A young couple sat up front, man at the reins. A Yorkshire terrier stood in the back. He had his paws on the side of the carriage, tongue lolling as he beamed out at the world. This was clearly, as far he was concerned, just the greatest adventure in the world.

The couple smiled me a greeting, the terrier barked and then the horse and trap had gone, clattering downhill and into the trees. I was still thinking about this colourful incident when another scene from a bygone age came into view.

A gypsy’s wagon was parked on the grass verge. It was one of the old kind, known as a Vardo. In the old Romani tongue this means living wagon. It was elaborately decorated, its bright colours, the ornate patterns, catching the sunlight brilliantly. The horse was grazing and from the Vardo came the delicious smell of frying bacon and the whistling of a boiling kettle. Then I heard water being poured into a tea pot, spoon making a chinking sound on its sides as the brew was stirred and left to mash.

I smiled and tramped on, up the hill and into the village of High Hesleden. My pint was enjoyed at the Ship Inn and the first thing I noticed on going inside was the number of model sailing ships, which were kept on shelves and wooden beams. The pub is known for this splendid collection. Having enjoyed a very leisurely lunch, I took once again to the walking trail. The day was still very warm, fields of corn and wooded gills basking under glorious sunshine.
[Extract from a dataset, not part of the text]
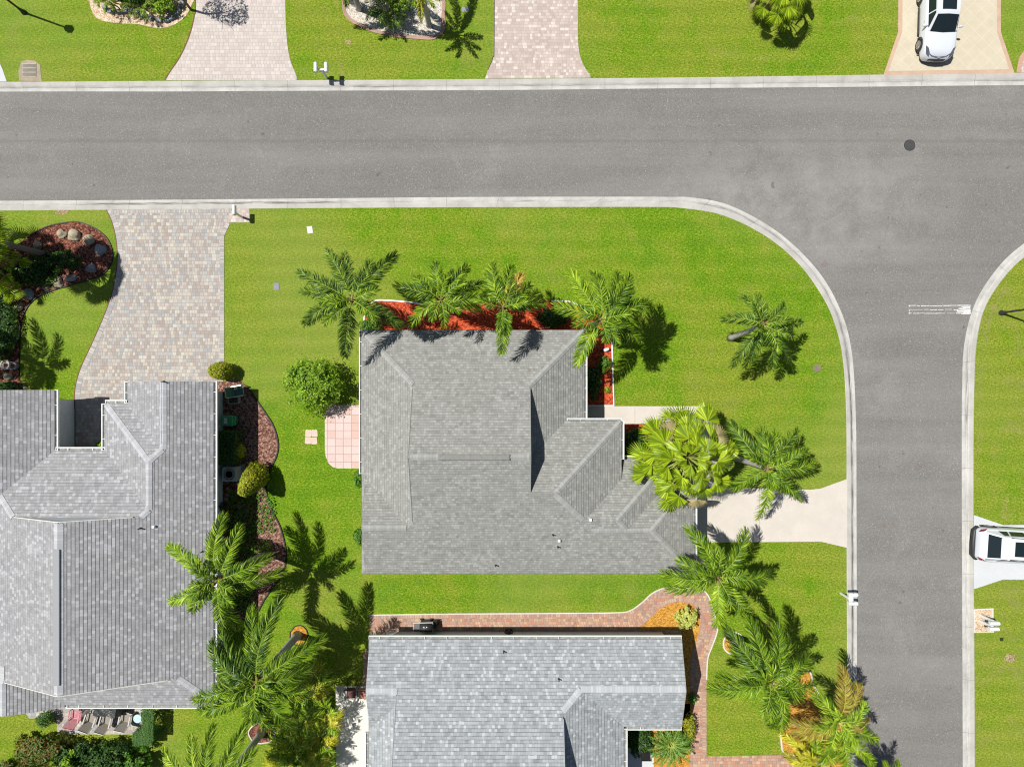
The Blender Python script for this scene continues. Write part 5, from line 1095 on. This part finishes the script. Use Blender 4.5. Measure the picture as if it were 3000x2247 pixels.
for s in (-1, 1): mb = MB(); mb.tube((0.26, s*0.2, 0.1), (0.26, s*0.27, 0.1), 0.1, n=16); mb.build('wheel', M['dark'], root)
# air conditioner
b = W(688, 1384, 0); root = empty('air_conditioner', b, 0, 'square air conditioning unit with round fan grille by the left house wall', 'air conditioner')
ac = simple('pale_blue_grey_metal', (0.40, 0.44, 0.50), 0.5, 0.4, var=0.05)
mb = MB(); mb.box(-0.42, 0.42, -0.42, 0.42, 0.08, 0.8, 0.02); mb.build('cabinet', ac, root); mb = MB(); mb.box(-0.55, 0.6, -0.5, 0.5, -0.02, 0.08); mb.build('concrete_pad', M['blockgrey'], root)
mb = MB(); mb.lathe((0, 0, 0.80), [(0.35, 0), (0.35, 0.02), (0.32, 0.02), (0.32, 0.004)], 28)
for k in range(1, 6): r_ = 0.32*k/6; mb.lathe((0, 0, 0.812), [(r_, 0), (r_, 0.008), (r_-0.012, 0.008)], 24)
mb.build('fan_guard', ac, root)
mb = MB(); mb.lathe((0, 0, 0.802), [(0.33, 0), (0.33, 0.002)], 28); mb.build('fan_opening', M['dark'], root)
mb = MB()
for k in range(3): a = k*2.1; mb.add([(cos(a)*0.05, sin(a)*0.05, 0.806), (cos(a-0.3)*0.28, sin(a-0.3)*0.28, 0.806), (cos(a+0.35)*0.28, sin(a+0.35)*0.28, 0.808)], [[0, 1, 2]])
mb.build('fan_blade', M['steel'], root)
# square planter box, shaded chair, hose reel on the left house side
b = W(690, 1167, 0); root = empty('planter', b, 0.05, 'square stone trough planter with coiled hose in the shade of the left house', 'planter', 'planters in the beds')
mb = MB(); 
for (x0, x1, y0, y1) in ((-.32, .32, -.32, -.26), (-.32, .32, .26, .32), (-.32, -.26, -.26, .26), (.26, .32, -.26, .26)): mb.box(x0, x1, y0, y1, 0, 0.35)
mb.build('trough', m_concrete('tan_trough', (0.33, 0.3, 0.24), 0.3), root)
mb = MB()
for j in range(3):
    pts = [(cos(a*0.3)*(0.2-0.03*j), sin(a*0.3)*(0.2-0.03*j), 0.28+0.03*j) for a in range(22)]; mb.path(pts, 0.022, 6)
mb.build('hose', simple('green_hose', (0.05, 0.1, 0.05), 0.5), root)
def sling_chair(loc, rz, label, seatm, framem, group, recl=0.27, slat=False, name='patio_chair'):
    root = empty(name, loc, rz, label, 'chair', group); w_ = 0.27
    def panel(nm, p0, p1, th=0.02):
        mb = MB(); p0 = Vector(p0); p1 = Vector(p1); d = p1-p0; nv = Vector((0, -d.z, d.y)).normalized()*th
        k = 7 if slat else 1
        for i in range(k):
            x0 = -w_+2*w_*i/k + (0.008 if slat else 0); x1 = -w_+2*w_*(i+1)/k - (0.008 if slat else 0)
            if slat and nm == 'seat':
                q0 = p0+d*(i/k)+d*0.02; q1 = p0+d*((i+1)/k)-d*0.02; xs = (-w_, w_)
            else: q0, q1, xs = p0, p1, (x0, x1)
            mb.add([(xs[0], q0.y, q0.z), (xs[1], q0.y, q0.z), (xs[1], q1.y, q1.z), (xs[0], q1.y, q1.z)] + [(xs[0], q0.y+nv.y, q0.z+nv.z), (xs[1], q0.y+nv.y, q0.z+nv.z), (xs[1], q1.y+nv.y, q1.z+nv.z), (xs[0], q1.y+nv.y, q1.z+nv.z)],
                   [[3,2,1,0],[4,5,6,7],[0,1,5,4],[1,2,6,5],[2,3,7,6],[3,0,4,7]])
        mb.build(nm, seatm, root)
    panel('seat', (0, 0.28, 0.44), (0, -0.2, 0.38)); panel('backrest', (0, -0.2, 0.40), (0, -0.2-recl, 1.02))
    mb = MB()
    for s in (-1, 1):
        x = s*(w_+0.03); mb.path([(x, 0.3, 0.0), (x, 0.3, 0.62), (x, 0.2, 0.66), (x, -0.3, 0.64)], 0.022, 6)
        mb.path([(x, -0.4, 0.0), (x, -0.18, 0.42), (x, -0.2-recl, 1.04)], 0.02, 6); mb.path([(x, 0.3, 0.44), (x, -0.2, 0.38)], 0.018, 6)
    mb.tube((-w_-.03, -0.2-recl, 1.04), (w_+.03, -0.2-recl, 1.04), 0.02, n=6); mb.tube((-w_-.03, 0.3, 0.42), (w_+.03, 0.3, 0.42), 0.018, n=6)
    mb.build('frame', framem, root)
    for s in (-1, 1):
        mb = MB(); mb.box(s*(w_+0.03)-0.035, s*(w_+0.03)+0.035, -0.28, 0.32, 0.655, 0.685, 0.008); mb.build('armrest', framem, root)
    return root
tan = simple('tan_sling_fabric', (0.26, 0.235, 0.20), 0.8, var=0.1, scale=20); frm = simple('cream_chair_frame', (0.5, 0.48, 0.44), 0.4); dk = M['dark']
pinkm = simple('faded_pink_plastic', (0.56, 0.24, 0.27), 0.5, var=0.2, scale=10)
g = 'chairs round the covered table on the back terrace'
sling_chair(W(236, 2085, 0), radians(-12), 'faded pink slatted chair, leftmost on the back terrace', pinkm, pinkm, g, 0.3, True)
sling_chair(W(281, 2096, 0), radians(-20), 'tan sling chair with dark back, between the pink chair and the covered table', tan, frm, g)
sling_chair(W(326, 2100, 0), radians(-16), 'tan sling chair tucked under the covered table', tan, frm, g)
sling_chair(W(382, 2094, 0), radians(-12), 'tan sling chair nearest the small round blue table', tan, frm, g)
sling_chair(W(440, 2052, 0), radians(95), 'tan sling chair facing left at the right end of the terrace', tan, frm, g)
b = W(338, 2055, 0); root = empty('covered_table', b, radians(-8), 'patio table hidden under a dark draped cover on the back terrace', 'covered table')
mb = MB(); nx, ny = 18, 14; vs = []
def cz(u, v):
    e = max(abs(u), abs(v)); top = 1.05 + 0.04*sin(6*u+1) * cos(5*v) + 0.05*sin(3*u+4*v)
    return top - max(0, e-0.8)*4.2 + 0.03*sin(14*(u+v))
for j in range(ny+1):
    for i in range(nx+1):
        u = -1+2*i/nx; v = -1+2*j/ny; k = 1 - 0.1*(max(0, abs(u)-0.8)+max(0, abs(v)-0.8))
        vs.append((u*0.82*k, v*0.52*k, cz(u, v)))
mb.add(vs, [[j*(nx+1)+i, j*(nx+1)+i+1, (j+1)*(nx+1)+i+1, (j+1)*(nx+1)+i] for j in range(ny) for i in range(nx)]); mb.build('cover', simple('charcoal_vinyl', (0.055, 0.06, 0.058), 0.45, 0.4, var=0.2), root)
for sx in (-1, 1):
    for sy in (-1, 1): mb = MB(); mb.tube((sx*0.62, sy*0.36, 0), (sx*0.62, sy*0.36, 0.9), 0.03); mb.build('leg', M['dark'], root)
b = W(417, 2092, 0); root = empty('side_table', b, 0, 'small round pale blue side table right of the terrace chairs', 'side table')
mb = MB(); mb.lathe((0, 0, 0.5), [(0.24, 0), (0.25, 0.015), (0.24, 0.03), (0.01, 0.03)], 24); mb.build('table_top', simple('pale_blue_enamel', (0.42, 0.58, 0.66), 0.3), root)
for k in range(3): a = k*2.1; mb = MB(); mb.tube((cos(a)*0.05, sin(a)*0.05, 0.5), (cos(a)*0.2, sin(a)*0.2, 0), 0.015); mb.build('leg', frm, root)
# rocking chairs on the white patio
rk = simple('terracotta_cushion', (0.50, 0.20, 0.13), 0.8, var=0.1); rk2 = simple('maroon_cushion', (0.12, 0.055, 0.05), 0.8, var=0.3, scale=12)
def rocker(px, py, label, cm):
    root = empty('rocking_chair', W(px, py, 0), 0, label, 'chair', 'rocking chairs on the white patio')
    mb = MB(); mb.box(-0.25, 0.25, -0.45, 0.08, 0.40, 0.49, 0.03); mb.build('seat_cushion', cm, root)
    mb = MB(); mb.M = Matrix.Translation((0, 0.10, 0.45)) @ Matrix.Rotation(radians(-12), 4, 'X'); mb.box(-0.25, 0.25, 0.0, 0.08, 0.0, 0.55, 0.03); mb.build('back_cushion', cm, root)
    mb = MB()
    for s in (-1, 1):
        x = s*0.3; mb.path([(x, -0.55, 0.1), (x, -0.3, 0.02), (x, 0.2, 0.02), (x, 0.5, 0.12)], 0.02, 6); mb.path([(x, -0.42, 0.03), (x, -0.45, 0.62), (x, 0.15, 0.66), (x*0.95, 0.25, 1.05)], 0.02, 6); mb.path([(x, 0.2, 0.03), (x, 0.12, 0.66)], 0.018, 6)
    mb.path([(-0.29, 0.25, 1.05), (0.29, 0.25, 1.05)], 0.02, 6); mb.path([(-0.3, 0.5, 0.12), (-0.2, 0.6, 0.2), (0.2, 0.6, 0.2), (0.3, 0.5, 0.12)], 0.018, 6); mb.build('frame', dk, root)
rocker(1034, 2012, 'black framed rocking chair with dark maroon cushion, left one on the white patio', rk2)
rocker(1070, 2014, 'black framed rocking chair with terracotta cushion against the lower house', rk)
# chair and porch items at the entry of the lower house
b = W(1884, 2176, 0); sling_chair(b, 0, 'black mesh chair at the entry of the bottom house beside the sago palm', dk, M['dark'], 'chair at the entry')
area('path', [(1826, 2190), (1895, 2190), (1915, 2215), (1915, 2400), (1826, 2400)], M['concgrey'], 0.03)
# grill and hose reel along the lower house
b = W(1250, 1823, 0); root = empty('barbecue_grill', b, 0, 'black barbecue grill with silver rail against the top wall of the lower house', 'grill')
mb = MB(); mb.box(-0.3, 0.42, -0.25, 0.22, 0.12, 0.8, 0.02); mb.build('cart', M['dark'], root)
mb = MB(); n = 10; vs = []
for xx in (-0.28, 0.40): vs += [(xx, -0.26*cos(pi*k/n), 0.8+0.28*sin(pi*k/n)) for k in range(n+1)]
mb.add(vs, [[k, k+1, n+2+k, n+1+k] for k in range(n)] + [list(range(n+1))[::-1], list(range(n+1, 2*n+2))]); mb.build('lid', M['dark'], root, True)
mb = MB(); mb.box(-0.62, -0.3, -0.24, 0.22, 0.76, 0.80, 0.01); mb.build('side_shelf', simple('dark_grey_metal', (0.12, 0.12, 0.125), 0.5), root)
mb = MB(); mb.path([(-0.66, -0.26, 0.83), (-0.66, 0.26, 0.83), (0.46, 0.28, 0.83), (0.46, -0.26, 0.83)], 0.02, 6); mb.build('rail', M['white'], root)
for x in (0.0, 0.16): mb = MB(); mb.lathe((x-0.02, 0.1, 1.05), [(0.035, 0), (0.03, 0.03), (0.01, 0.04)], 12); mb.build('knob', M['white'], root)
for s in (-1, 1): mb = MB(); mb.tube((s*0.28, 0.2, 0.1), (s*0.28, 0.26, 0.1), 0.1, n=14); mb.build('wheel', M['dark'], root)
b = W(1268, 1817, 0); root = empty('hand_truck', b, 0, 'black folded cart with a handle beside the barbecue grill', 'cart')
mb = MB(); mb.box(-0.16, 0.3, -0.3, 0.1, 0.1, 0.55, 0.04); mb.build('tub', M['dark'], root)
mb = MB(); mb.path([(-0.1, 0.05, 0.3), (-0.1, 0.2, 0.8), (-0.2, 0.22, 0.85), (0.1, 0.22, 0.85), (0.0, 0.2, 0.8)], 0.022, 6); mb.build('handle', M['dark'], root)
for s in (-1, 1): mb = MB(); mb.tube((0.07+s*0.24, -0.1, 0.1), (0.07+s*0.29, -0.1, 0.1), 0.1, n=14); mb.build('wheel', M['dark'], root)
def hose(px, py, h, label, axis):
    b = W(px, py, 0); root = empty('hose_reel', b, 0, label, 'hose reel', 'hose reels on house walls')
    mb = MB()
    for j in range(5):
        r_ = 0.24+0.012*(j % 3); pts = []
        for a in range(21):
            t = a*pi/10; pts.append((r_*cos(t), -0.04+0.035*j, h+r_*sin(t)) if axis == 'y' else (-0.04+0.035*j, r_*cos(t), h+r_*sin(t)))
        mb.path(pts, 0.017, 6)
    mb.build('hose', M['dark'], root)
    mb = MB(); 
    if axis == 'y': mb.tube((0, -0.18, h), (0, 0.12, h), 0.06, n=12)
    else: mb.tube((-0.18, 0, h), (0.12, 0, h), 0.06, n=12)
    mb.build('drum', M['dark'], root)
hose(1491, 1838, 0.7, 'round black hose reel hung on the top wall of the lower house', 'y'); hose(664, 1478, 0.6, 'round black hose reel on the right wall of the left house', 'x')
sling_chair(W(706, 1146, 0), radians(-80), 'shaded green folding chair at the top right corner of the left house', simple('dark_green_fabric', (0.05, 0.13, 0.10), 0.7), M['steel'], 'chair by the left house', 0.3)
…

High Hesleden is aptly named with great views of the coast. Lazily swinging a blade of grass, I strolled along, thinking of the day and deciding that it could be up for the Walk of the Season Award. It had everything, a spectacular coastline to enjoy and history to savour.   The final stretch of my journey took me along Mickle Hill Road and back to Blackhall Colliery. Strolling along, I thought about the horse drawn trap and gypsy wagon: It was a vivid glimpse of a bygone age that actually, wasn’t so bygone!